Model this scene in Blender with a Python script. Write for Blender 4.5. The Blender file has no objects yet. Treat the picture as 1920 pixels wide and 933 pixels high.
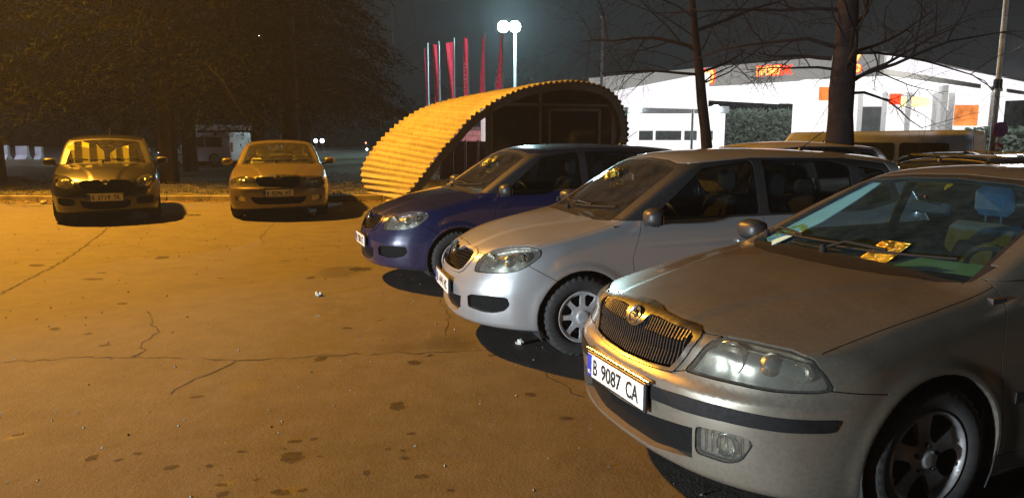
import bpy, math, random
import numpy as np
from mathutils import Vector, Matrix
random.seed(7)
R = math.radians
scene = bpy.context.scene
COL = scene.collection

# ---------------------------------------------------------------- camera
HC, FPX, PITCH = 1.60, 1400.0, math.atan(221/1400)
cam_data = bpy.data.cameras.new('camera'); cam = bpy.data.objects.new('camera', cam_data); COL.objects.link(cam)
cam.location = (0, 0, HC); cam.rotation_euler = (R(90) - PITCH, 0, 0)
cam_data.sensor_fit = 'HORIZONTAL'; cam_data.sensor_width = 36.0; cam_data.lens = 36.0 * FPX / 1920
cam_data.clip_start = 0.05; cam_data.clip_end = 2000
scene.camera = cam

# ---------------------------------------------------------------- world: a night sky with a little town glow
world = bpy.data.worlds.new('World'); scene.world = world; world.use_nodes = True
wn = world.node_tree; wn.nodes.clear()
w_out = wn.nodes.new('ShaderNodeOutputWorld'); w_bg = wn.nodes.new('ShaderNodeBackground')
w_tc = wn.nodes.new('ShaderNodeTexCoord'); w_sep = wn.nodes.new('ShaderNodeSeparateXYZ'); w_ramp = wn.nodes.new('ShaderNodeValToRGB')
wn.links.new(w_tc.outputs['Generated'], w_sep.inputs[0]); wn.links.new(w_sep.outputs['Z'], w_ramp.inputs[0])
w_ramp.color_ramp.elements[0].position = 0.0; w_ramp.color_ramp.elements[0].color = (.026, .031, .040, 1)
w_ramp.color_ramp.elements[1].position = 0.7; w_ramp.color_ramp.elements[1].color = (.010, .013, .019, 1)
wn.links.new(w_ramp.outputs[0], w_bg.inputs['Color']); w_bg.inputs['Strength'].default_value = 0.12
wn.links.new(w_bg.outputs[0], w_out.inputs['Surface'])

# ---------------------------------------------------------------- exposure
scene.view_settings.view_transform = 'Standard'; scene.view_settings.look = 'None'
scene.view_settings.exposure = 0.0; scene.view_settings.gamma = 1.0; scene.view_settings.use_curve_mapping = False
scene.render.engine = 'CYCLES'
scene.cycles.max_bounces = 8; scene.cycles.transparent_max_bounces = 24
scene.cycles.sample_clamp_indirect = 4.0; scene.cycles.sample_clamp_direct = 0
scene.cycles.use_denoising = True
scene.cycles.caustics_reflective = False; scene.cycles.caustics_refractive = False

# ---------------------------------------------------------------- pixel helpers (to find where in the world a thing stands)
def ray(u, v):
    a = (u - 960)/FPX; b = -(v - 466.5)/FPX; c, s = math.cos(PITCH), math.sin(PITCH)
    return Vector((a, c + s*b, -s + c*b))
def G(u, v):                      # point on the ground seen at a pixel
    r = ray(u, v); return Vector((0, 0, HC)) + r * (-HC / r.z)
def PT(u, v, Y):                  # point seen at a pixel, at depth Y
    r = ray(u, v); return Vector((0, 0, HC)) + r * (Y / r.y)
def PH(u, v, z):                  # point seen at a pixel, at height z
    r = ray(u, v); return Vector((0, 0, HC)) + r * ((z - HC) / r.z)
def PP(u, v, P, n):               # point seen at a pixel, on the vertical plane through P with normal n
    r = ray(u, v); o = Vector((0, 0, HC)); t = ((P[0]-o.x)*n[0] + (P[1]-o.y)*n[1]) / (r.x*n[0] + r.y*n[1]); return o + r*t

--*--

• [Work instructions]: Every line of text is to be repeated exactly; pictures are left out.

• [Exercise response]:
Model this scene in Blender with a Python script. Write for Blender 4.5. The Blender file has no objects yet. Treat the picture as 1920 pixels wide and 933 pixels high.
import bpy, math, random
import numpy as np
from mathutils import Vector, Matrix
random.seed(7)
R = math.radians
scene = bpy.context.scene
COL = scene.collection

# ---------------------------------------------------------------- camera
HC, FPX, PITCH = 1.60, 1400.0, math.atan(221/1400)
cam_data = bpy.data.cameras.new('camera'); cam = bpy.data.objects.new('camera', cam_data); COL.objects.link(cam)
cam.location = (0, 0, HC); cam.rotation_euler = (R(90) - PITCH, 0, 0)
cam_data.sensor_fit = 'HORIZONTAL'; cam_data.sensor_width = 36.0; cam_data.lens = 36.0 * FPX / 1920
cam_data.clip_start = 0.05; cam_data.clip_end = 2000
scene.camera = cam

# ---------------------------------------------------------------- world: a night sky with a little town glow
world = bpy.data.worlds.new('World'); scene.world = world; world.use_nodes = True
wn = world.node_tree; wn.nodes.clear()
w_out = wn.nodes.new('ShaderNodeOutputWorld'); w_bg = wn.nodes.new('ShaderNodeBackground')
w_tc = wn.nodes.new('ShaderNodeTexCoord'); w_sep = wn.nodes.new('ShaderNodeSeparateXYZ'); w_ramp = wn.nodes.new('ShaderNodeValToRGB')
wn.links.new(w_tc.outputs['Generated'], w_sep.inputs[0]); wn.links.new(w_sep.outputs['Z'], w_ramp.inputs[0])
w_ramp.color_ramp.elements[0].position = 0.0; w_ramp.color_ramp.elements[0].color = (.026, .031, .040, 1)
w_ramp.color_ramp.elements[1].position = 0.7; w_ramp.color_ramp.elements[1].color = (.010, .013, .019, 1)
wn.links.new(w_ramp.outputs[0], w_bg.inputs['Color']); w_bg.inputs['Strength'].default_value = 0.12
wn.links.new(w_bg.outputs[0], w_out.inputs['Surface'])

# ---------------------------------------------------------------- exposure
scene.view_settings.view_transform = 'Standard'; scene.view_settings.look = 'None'
scene.view_settings.exposure = 0.0; scene.view_settings.gamma = 1.0; scene.view_settings.use_curve_mapping = False
scene.render.engine = 'CYCLES'
scene.cycles.max_bounces = 8; scene.cycles.transparent_max_bounces = 24
scene.cycles.sample_clamp_indirect = 4.0; scene.cycles.sample_clamp_direct = 0
scene.cycles.use_denoising = True
scene.cycles.caustics_reflective = False; scene.cycles.caustics_refractive = False

# ---------------------------------------------------------------- pixel helpers (to find where in the world a thing stands)
def ray(u, v):
    a = (u - 960)/FPX; b = -(v - 466.5)/FPX; c, s = math.cos(PITCH), math.sin(PITCH)
    return Vector((a, c + s*b, -s + c*b))
def G(u, v):                      # point on the ground seen at a pixel
    r = ray(u, v); return Vector((0, 0, HC)) + r * (-HC / r.z)
def PT(u, v, Y):                  # point seen at a pixel, at depth Y
    r = ray(u, v); return Vector((0, 0, HC)) + r * (Y / r.y)
def PH(u, v, z):                  # point seen at a pixel, at height z
    r = ray(u, v); return Vector((0, 0, HC)) + r * ((z - HC) / r.z)
def PP(u, v, P, n):               # point seen at a pixel, on the vertical plane through P with normal n
    r = ray(u, v); o = Vector((0, 0, HC)); t = ((P[0]-o.x)*n[0] + (P[1]-o.y)*n[1]) / (r.x*n[0] + r.y*n[1]); return o + r*t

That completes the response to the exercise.